Hundreds have died since the Serb government's crackdown on ethnic Albanian militants in February.
As clashes between K-L-A soldiers and Serb police forces continue, most recently in a six-day shootout near the town of Orahovac, ethnic Albanian guerrillas appear even more determined to their cause.
And now even ethnic Albanian women are taking up arms against the Serbs.
Recruits in the Kosovo Liberation Army, or K-L-A, are put through their paces in this valley in central Kosovo.
Some are from outlying villages, while others have returned from work in Europe and America to fight an increasingly bitter guerilla war with Serb forces.
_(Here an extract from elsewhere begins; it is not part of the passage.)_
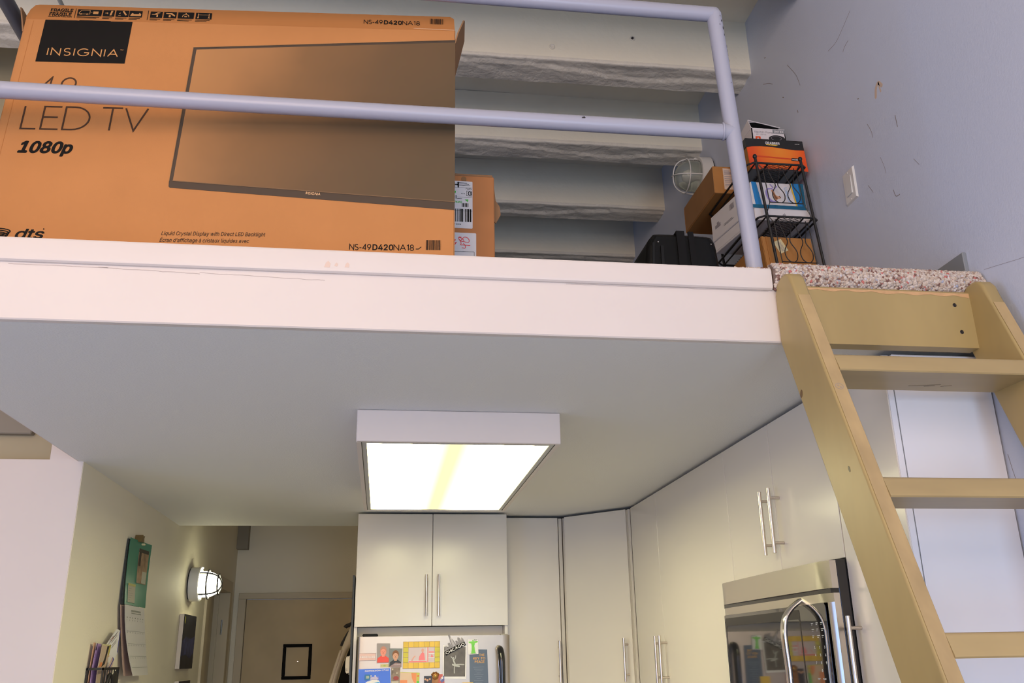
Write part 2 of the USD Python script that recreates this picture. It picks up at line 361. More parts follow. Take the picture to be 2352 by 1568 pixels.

But upon closer look, perhaps more interesting is not where these soldiers came from but who they are: women.
While the guerrilla leadership remains mostly male, many of the soldiers in training are female.
Just quite how many women are fighting in the K-L-A is impossible to say, since local commanders are either unwilling or unable to give an exact figure.
But every town and village in K-L-A hands has its contingent of young women bearing arms for the cause.
Albanian tradition has many tales of heroic females fighters going to battle alongside their menfolk.
It surprises no one here that today's generation is ready to follow in their footsteps.
It can take a little longer to teach the female recruits the ways of the battlefield, according to one regional commander:
But once they learn, he says they are considered equals on the frontline of battle with the men.